Actually the European govts are far more likely to see labels being
used. In the US a piece of crackpot legislaion has been passed which
has some clearly unconstitutional parts. The ban on abortion related
speach for example which the justice dept isn't going to defend in
any way. I expect that the Exon amendment will eventually be ruled
unconstitutional through being overbroad. The problem is that it is
difficult to get people to do something voluntarily after ordering them
to do so and being overuled by the courts.

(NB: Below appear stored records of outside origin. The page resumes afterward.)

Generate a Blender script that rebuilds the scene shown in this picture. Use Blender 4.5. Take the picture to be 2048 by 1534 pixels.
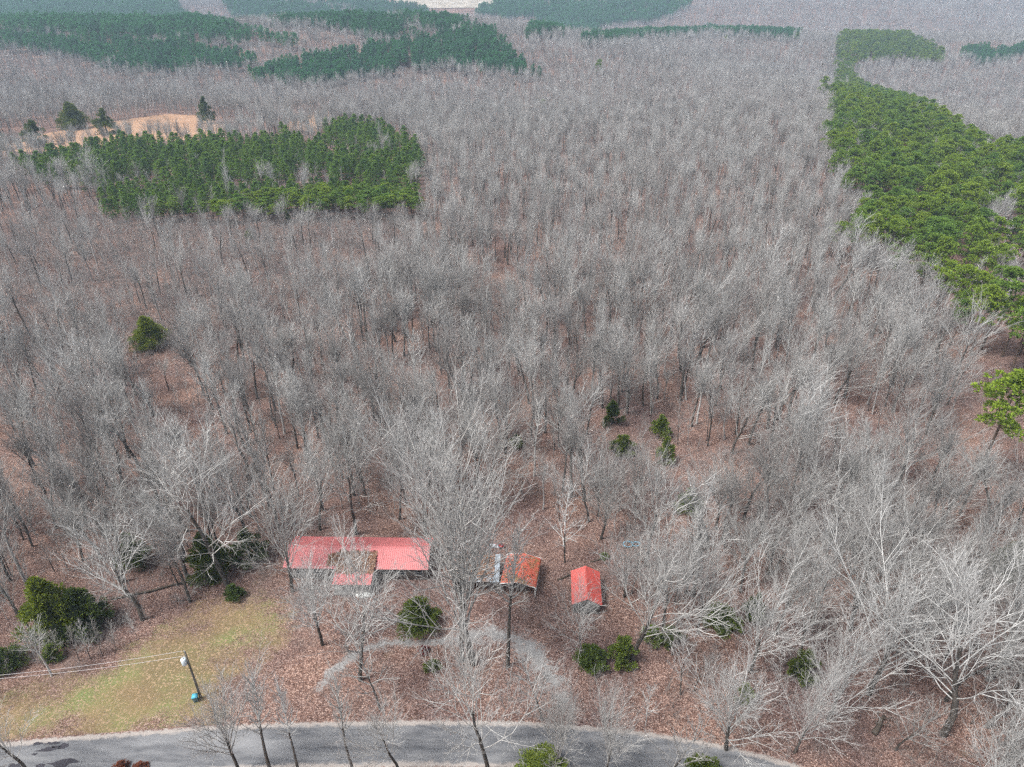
import bpy, math, random
import numpy as np
from mathutils import Vector, Matrix

for o in list(bpy.data.objects):
    bpy.data.objects.remove(o)
S = bpy.context.scene
C = S.collection
R = math.radians

# ------------------------------------------------------------------ camera
CAM_H, PITCH, FPX = 80.0, R(30.0), 1366.0
cam = bpy.data.cameras.new('camera')
cam.sensor_width = 36.0
cam.lens = FPX / 2048 * 36.0
cam.clip_start = 0.5
cam.clip_end = 40000
cam_o = bpy.data.objects.new('camera', cam)
C.objects.link(cam_o)
cam_o.location = (0, 0, CAM_H)
cam_o.rotation_euler = (R(90) - PITCH, 0, 0)
S.camera = cam_o

# ------------------------------------------------------------------ sky, sun, exposure
SUN_EL, SUN_AZ = R(58), R(245)          # azimuth clockwise from +Y
w = bpy.data.worlds.new('World')
S.world = w
w.use_nodes = True
wn, wl = w.node_tree.nodes, w.node_tree.links
bg = wn['Background']
sky = wn.new('ShaderNodeTexSky')
sky.sky_type = 'NISHITA'
sky.sun_disc = False
sky.sun_elevation = SUN_EL
sky.sun_rotation = SUN_AZ
sky.air_density = 1.0
sky.dust_density = 4.0
sky.ozone_density = 1.0
hs = wn.new('ShaderNodeHueSaturation')   # overcast: the cloud layer takes most of the blue out
hs.inputs['Saturation'].default_value = 0.30
wl.new(sky.outputs[0], hs.inputs['Color'])
wl.new(hs.outputs[0], bg.inputs['Color'])
bg.inputs['Strength'].default_value = 0.10
sun = bpy.data.lights.new('sun', 'SUN')
sun.energy = 1.5
sun.angle = R(14)
sun.color = (1.0, 0.98, 0.95)
sun_o = bpy.data.objects.new('sun', sun)
C.objects.link(sun_o)
sd = Vector((math.sin(SUN_AZ) * math.cos(SUN_EL), math.cos(SUN_AZ) * math.cos(SUN_EL), math.sin(SUN_EL)))
sun_o.rotation_euler = sd.to_track_quat('Z', 'Y').to_euler()
S.view_settings.view_transform = 'Standard'
S.view_settings.look = 'None'
S.view_settings.gamma = 1.0
S.view_settings.exposure = 1.26
S.view_settings.use_curve_mapping = False
cy = S.cycles
cy.debug_use_spatial_splits = True
cy.max_bounces = 3
cy.diffuse_bounces = 1
cy.glossy_bounces = 2
cy.transmission_bounces = 2
cy.transparent_max_bounces = 4
cy.volume_bounces = 0
cy.use_denoising = False
cy.denoiser = 'OPENIMAGEDENOISE'
cy.denoising_input_passes = 'RGB_ALBEDO_NORMAL'
cy.denoising_prefilter = 'NONE'
cy.use_adaptive_sampling = True
cy.adaptive_threshold = 0.028
cy.adaptive_min_samples = 20
cy.caustics_reflective = False
cy.caustics_refractive = False
cy.filter_width = 1.35

rng = np.random.default_rng(7)
random.seed(7)

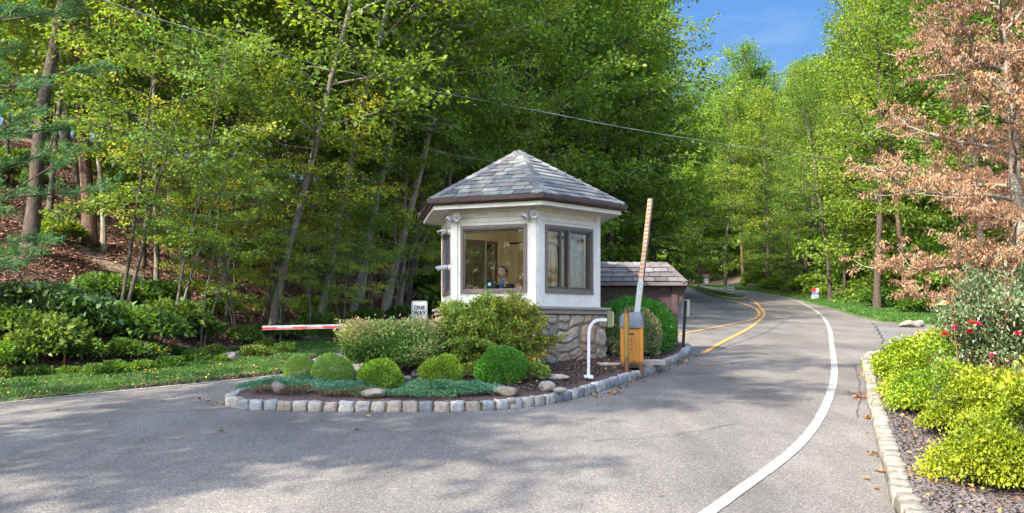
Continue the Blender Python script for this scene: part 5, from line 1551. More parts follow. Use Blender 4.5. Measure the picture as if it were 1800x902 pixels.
# azalea: several stems, layered whorled foliage
def azalea(seed, H, spread, nb, leaf=.07):
    return tree_meshes(seed, H=H, r0=.035, cb=.22, spread=spread, nb=nb, nsub=7, per=46, leaf=leaf, ratio=.42, el0=15, el1=65, multi=3, bend=.09, vjit=.06, lsp=.9, flat=.7, ldroop=-.1, prof='umb')
AZ = azalea(51, 1.0, .62, 60)
for (x, y, s_, rz, lb) in ((-.78, 13.1, (.86, .8, .90), 0.3, 'yellow-green azalea with several stems, under the front window'), (.02, 13.15, (.86, .8, .93), 2.2, 'yellow-tipped azalea reaching the near corner of the stone base')):
    o = place_tree('azalea', AZ[0], AZ[1], x, y, M['bark_dark'], M['leaf_azalea'], lb, 'shrub', 'azaleas in front of the booth', s_, rz); o.location.z = gz(x, y) - .02
LOWL = bush_meshes(34, .35, .35, 1500, .05, .5, 6, .2, .5, .8, .5)
for i, (px, py, s_, lb, ml) in enumerate(((935, 672, .8, 'low leafy sprig at the foot of the stone base corner', 'leaf_azalea'), (905, 655, 1.0, 'small yellowing shrub between the deep green ball and the stone base', 'leaf_azalea'), (825, 668, .7, 'low yellowing plant between the two right ball shrubs', 'leaf_azalea'))):
    X, Y = G(px, py, .16); Y += .12; place_bush('low_plant', LOWL, X, Y, gz(X, Y), M[ml], lb, 'plant', sc=(s_,) * 3, rz=i)
HEDGE = bush_meshes(35, 1, 1, 26000, .055, .42, 10, .05, .82, .8, .5, uplift=.5, under=-.6)
place_bush('round_hedge', HEDGE, 2.42, 16.75, gz(0, 16.75), M['leaf_boxgreen'], 'big rounded bright green hedge shrub before the kiosk', sc=(.80, .56, 1.06))
VAR = bush_meshes(36, 1, 1, 16000, .065, .5, 12, .12, .7, .8, .4, uplift=.4, under=-.55, tipbias=.5)
place_bush('tipped_shrub', VAR, 2.26, 15.85, gz(0, 15.85), M['leaf_variegated'], 'upright shrub with tan tips behind the orange cabinet', sc=(.50, .42, .93))
# creeping juniper mats
def mat_plant(seed, n, rx, ry, h, leaf=.035):
    rg = np.random.default_rng(seed)
    th = rg.uniform(0, 6.28, n); q = rg.uniform(0, 1, n) ** .5
    f = 1 + .14 * np.sin(3 * th + seed) + .1 * np.sin(5 * th + 2 * seed) + .07 * np.sin(9 * th)
    x = q * np.cos(th) * rx * f; y = q * np.sin(th) * ry * f
    hh = h * (1 - q ** 3) * (.6 + .4 * np.sin(x * 9 + seed) * np.cos(y * 11)) + .015
    P = np.stack([x, y, hh * rg.uniform(.3, 1, n) + GR * y], 1)
    D = np.stack([np.cos(th + rg.normal(0, .6, n)), np.sin(th + rg.normal(0, .6, n)), np.full(n, .35)], 1)
    b = .45 + .25 * np.sin(x * 6) * np.sin(y * 8 + seed)
    return leaf_mesh('juniper', [leaves(P, D, leaf, rg, .28, .55, -.1, .6, .6, .05)], rg, b)
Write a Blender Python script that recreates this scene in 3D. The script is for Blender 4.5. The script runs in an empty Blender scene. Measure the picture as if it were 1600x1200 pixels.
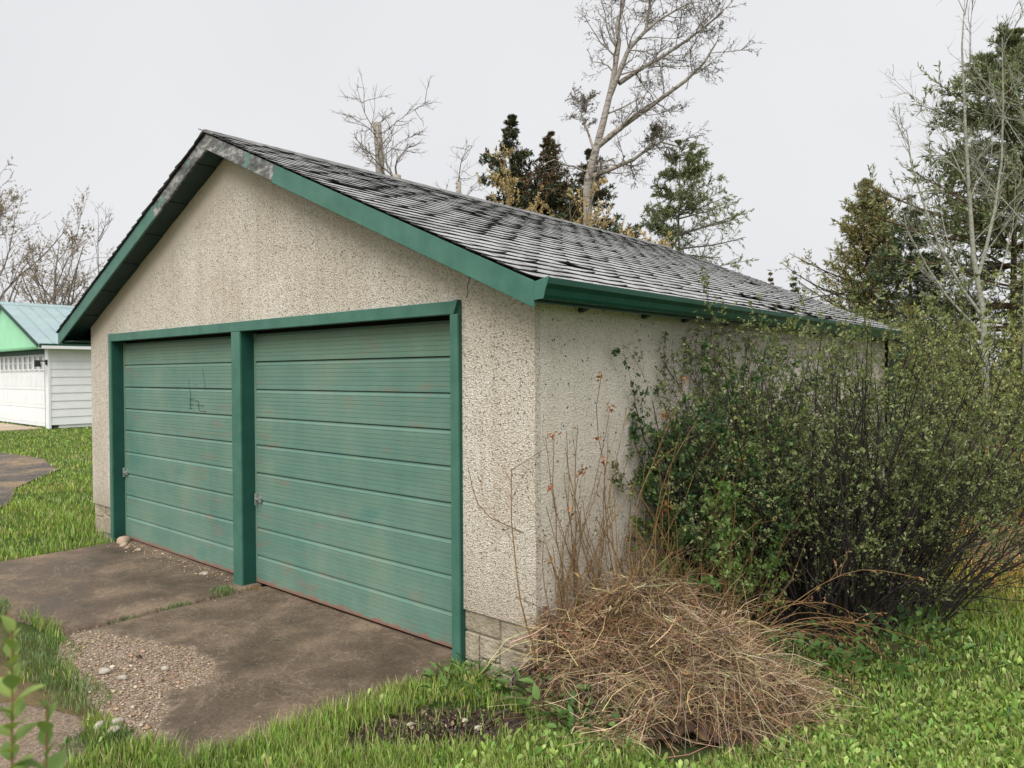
import bpy, math, random
import numpy as np
from mathutils import Matrix, Vector

S = bpy.context.scene
COL = S.collection
R = math.radians

# ------------------------------------------------------------------ camera
CAM = np.array([2.6565, -3.2555, 1.7959])
yaw, pit, rol, FPX = R(40.9728), R(-0.8321), R(-0.3094), 1158.5
fw = np.array([-math.sin(yaw) * math.cos(pit), math.cos(yaw) * math.cos(pit), math.sin(pit)])
r0 = np.array([math.cos(yaw), math.sin(yaw), 0.0])
u0 = np.cross(r0, fw)
rr = math.cos(rol) * r0 + math.sin(rol) * u0
uu = math.cos(rol) * u0 - math.sin(rol) * r0
cd = bpy.data.cameras.new('camera')
cd.sensor_width = 36.0
cd.lens = FPX / 1600.0 * 36.0
cd.clip_end = 1500.0
cd.clip_start = 0.05
cd.dof.use_dof = True
cd.dof.focus_distance = 5.5
cd.dof.aperture_fstop = 4.5
cam = bpy.data.objects.new('camera', cd)
COL.objects.link(cam)
cam.matrix_world = Matrix((
    (rr[0], uu[0], -fw[0], CAM[0]), (rr[1], uu[1], -fw[1], CAM[1]),
    (rr[2], uu[2], -fw[2], CAM[2]), (0, 0, 0, 1)))
S.camera = cam

# ------------------------------------------------------------------ sky, sun, exposure
SUN_DIR = Vector((0.42, -0.85, 1.25)).normalized()      # towards the light
w = bpy.data.worlds.new('World')
S.world = w
w.use_nodes = True
nt = w.node_tree
nt.nodes.clear()
sky = nt.nodes.new('ShaderNodeTexSky')
sky.sky_type = 'NISHITA'
sky.sun_disc = False
sky.sun_elevation = math.asin(SUN_DIR.z)
sky.sun_rotation = math.atan2(SUN_DIR.x, SUN_DIR.y)
sky.air_density = 1.0
sky.dust_density = 6.0
hs = nt.nodes.new('ShaderNodeHueSaturation')
hs.inputs['Saturation'].default_value = 0.12
nt.links.new(sky.outputs[0], hs.inputs['Color'])
tc = nt.nodes.new('ShaderNodeTexCoord')
nz = nt.nodes.new('ShaderNodeTexNoise')
nz.inputs['Scale'].default_value = 1.6
nz.inputs['Detail'].default_value = 3.0
nt.links.new(tc.outputs['Generated'], nz.inputs['Vector'])
rp = nt.nodes.new('ShaderNodeValToRGB')                  # the cloud sheet
rp.color_ramp.elements[0].position = 0.3
rp.color_ramp.elements[0].color = (4.75, 4.8, 4.95, 1)
rp.color_ramp.elements[1].position = 0.7
rp.color_ramp.elements[1].color = (5.25, 5.28, 5.4, 1)
nt.links.new(nz.outputs['Fac'], rp.inputs['Fac'])
mx = nt.nodes.new('ShaderNodeMixRGB')
mx.inputs['Fac'].default_value = 0.93
nt.links.new(hs.outputs[0], mx.inputs['Color1'])
nt.links.new(rp.outputs[0], mx.inputs['Color2'])
bg = nt.nodes.new('ShaderNodeBackground')
bg.inputs['Strength'].default_value = 0.068
nt.links.new(mx.outputs[0], bg.inputs['Color'])
wo = nt.nodes.new('ShaderNodeOutputWorld')
nt.links.new(bg.outputs[0], wo.inputs['Surface'])

sd = bpy.data.lights.new('sun', 'SUN')
sd.energy = 1.5
sd.angle = R(50)
sd.color = (1.0, 0.975, 0.94)
so = bpy.data.objects.new('sun', sd)
COL.objects.link(so)
so.rotation_euler = SUN_DIR.to_track_quat('Z', 'Y').to_euler()
S.view_settings.view_transform = 'Standard'
S.view_settings.look = 'None'
S.view_settings.gamma = 1.0
S.view_settings.exposure = 1.3
S.view_settings.use_curve_mapping = False
S.cycles.use_denoising = True
S.cycles.max_bounces = 5
S.cycles.diffuse_bounces = 3
S.cycles.glossy_bounces = 2
S.cycles.transmission_bounces = 3
S.cycles.transparent_max_bounces = 8

# ------------------------------------------------------------------ materials
class N:
    """small node-graph helper"""
    def __init__(s, name):
        s.m = bpy.data.materials.new(name)
        s.m.use_nodes = True
        s.t = s.m.node_tree
        s.t.nodes.clear()
        s.out = s.t.nodes.new('ShaderNodeOutputMaterial')
        s.bs = s.t.nodes.new('ShaderNodeBsdfPrincipled')
        s.t.links.new(s.bs.outputs[0], s.out.inputs[0])
        g = s.t.nodes.new('ShaderNodeNewGeometry')
        s.pos = g.outputs['Position']

    def l(s, a, b): s.t.links.new(a, b)

    def setv(s, sock, v):
        if hasattr(v, 'is_output'): s.l(v, sock)
        else: sock.default_value = v

    def mapping(s, scale):
        n = s.t.nodes.new('ShaderNodeMapping')
        n.inputs['Scale'].default_value = scale
        s.l(s.pos, n.inputs['Vector'])
        return n.outputs[0]

    def noise(s, scale, detail=4, rough=0.55, vec=None, dist=0.0):
        n = s.t.nodes.new('ShaderNodeTexNoise')
        n.inputs['Scale'].default_value = scale
        n.inputs['Detail'].default_value = detail
        n.inputs['Roughness'].default_value = rough
        n.inputs['Distortion'].default_value = dist
        s.l(vec or s.pos, n.inputs['Vector'])
        return n.outputs['Fac']

    def voro(s, scale, feature='F1', vec=None, rnd=1.0):
        n = s.t.nodes.new('ShaderNodeTexVoronoi')
        n.feature = feature
        n.inputs['Scale'].default_value = scale
        n.inputs['Randomness'].default_value = rnd
        s.l(vec or s.pos, n.inputs['Vector'])
        return n

    def ramp(s, fac, stops, interp='LINEAR'):
        n = s.t.nodes.new('ShaderNodeValToRGB')
        n.color_ramp.interpolation = interp
        e = n.color_ramp.elements
        while len(e) < len(stops): e.new(0.5)
        for i, (p, c) in enumerate(stops):
            e[i].position = p
            e[i].color = (c, c, c, 1) if isinstance(c, (int, float)) else (*c, 1)
        s.l(fac, n.inputs['Fac'])
        return n.outputs['Color']

    def mix(s, fac, a, b, mode='MIX'):
        n = s.t.nodes.new('ShaderNodeMixRGB')
        n.blend_type = mode
        for k, v in (('Fac', fac), ('Color1', a), ('Color2', b)):
            if isinstance(v, tuple): v = (*v, 1)
            s.setv(n.inputs[k], v)
        return n.outputs[0]

    def math(s, op, a, b=0.0, clamp=False):
        n = s.t.nodes.new('ShaderNodeMath')
        n.operation = op
        n.use_clamp = clamp
        s.setv(n.inputs[0], a)
        s.setv(n.inputs[1], b)
        return n.outputs[0]

    def sep(s):
        n = s.t.nodes.new('ShaderNodeSeparateXYZ')
        s.l(s.pos, n.inputs[0])
        return n.outputs

    def attr(s, name):
        n = s.t.nodes.new('ShaderNodeAttribute')
        n.attribute_name = name
        return n

    def bump(s, h, strength=0.5, dist=0.01):
        n = s.t.nodes.new('ShaderNodeBump')
        n.inputs['Strength'].default_value = strength
        n.inputs['Distance'].default_value = dist
        s.l(h, n.inputs['Height'])
        s.l(n.outputs[0], s.bs.inputs['Normal'])

    def fin(s, col, rough=0.8, spec=0.3, metal=0.0):
        if isinstance(col, tuple): col = (*col, 1)
        s.setv(s.bs.inputs['Base Color'], col)
        s.setv(s.bs.inputs['Roughness'], rough)
        s.bs.inputs['Specular IOR Level'].default_value = spec
        s.bs.inputs['Metallic'].default_value = metal
        return s.m

M = {}

def simple(name, c1, c2, scale=6, rough=0.8, bump=0.3, bd=0.004, bscale=None, spec=0.3, metal=0.0, detail=5):
    n = N(name)
    f = n.noise(scale, detail, 0.6)
    c = n.ramp(f, [(0.3, c1), (0.7, c2)])
    if bump: n.bump(n.noise(bscale or scale * 6, 4), bump, bd)
    M[name] = n.fin(c, rough, spec, metal)

# pebble-dash of the front and the finer one of the side
def stucco(name, scale, dark, speck):
    n = N(name)
    v = n.voro(scale)
    cell = n.t.nodes.new('ShaderNodeSeparateColor')
    n.l(v.outputs['Color'], cell.inputs[0])
    base = n.ramp(cell.outputs[0], [(0.0, dark), (0.05, (0.42, 0.355, 0.28)), (0.22, (0.65, 0.58, 0.485)),
                                    (0.62, (0.76, 0.70, 0.60)), (1.0, (0.86, 0.81, 0.73))])
    edge = n.ramp(v.outputs['Distance'], [(0.3, 1.0), (0.75, 0.72)])
    base = n.mix(0.75, base, edge, 'MULTIPLY')
    big = n.ramp(n.noise(1.3, 5, 0.6), [(0.3, (0.86, 0.83, 0.79)), (0.65, (1, 1, 1))])
    base = n.mix(1.0, base, big, 'MULTIPLY')
    sp = n.ramp(n.voro(22).outputs['Distance'], [(0.13, 1.0), (0.19, 0.0)])
    keep = n.ramp(n.noise(9, 2), [(0.46, 0.0), (0.52, 1.0)])
    base = n.mix(n.math('MULTIPLY', n.math('MULTIPLY', sp, keep), speck), base, (0.09, 0.07, 0.055))
    # streaks of grime running down
    st = n.ramp(n.noise(1.0, 4, 0.6, n.mapping((9, 9, 0.5))), [(0.45, 1.0), (0.75, (0.82, 0.78, 0.72))])
    base = n.mix(0.7, base, st, 'MULTIPLY')
    # splash-back dirt above the base course, ragged upwards
    z = n.sep()[2]
    dm = n.math('MULTIPLY', n.math('SUBTRACT', n.math('ADD', 0.52, n.math('MULTIPLY', n.noise(3.0, 5, 0.65), 0.5)), z), 2.2, True)
    base = n.mix(n.math('MULTIPLY', dm, 0.40), base, (0.30, 0.245, 0.175))
    return n, base, v, n.math('MULTIPLY', sp, keep)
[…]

This is the kind of small minded, foot stomping politics that the
US congress is famous for worldwide.
In Europe the governments tend to be more aware of their impotence. There
is also much less hysteria about kids seing pornography, the main concern
is violence and in particular amoral US TV shows for kids, the sort where
people beat each other up but nobody ever gets hurt. In France one can
buy hard core porn in the supermarket. The govt. is far more concerned
about foreign language material.
The whole point about PICs is that it is not bound to a single rating
scheme. I had a go at producing a spec for a rating scheme back in '94
but gave up since life is too short to waste. The Web is decentralised
and anyone can set up shop in it. Now we have a scheme in which anyone
can set up a rating scheme.
So we will have the kook brigade filtering out material on evolution
and the concerned parents preventing their five year olds from viewing
the alt.tv.very.scary gifs. Actually this is the main point of the
exercise. I can't think of any system which is going to defeat determined
14+ kids from finding porn but its a bit easier to stop the 7 and unders
from accidentially seeing stuff that will give them nightmares.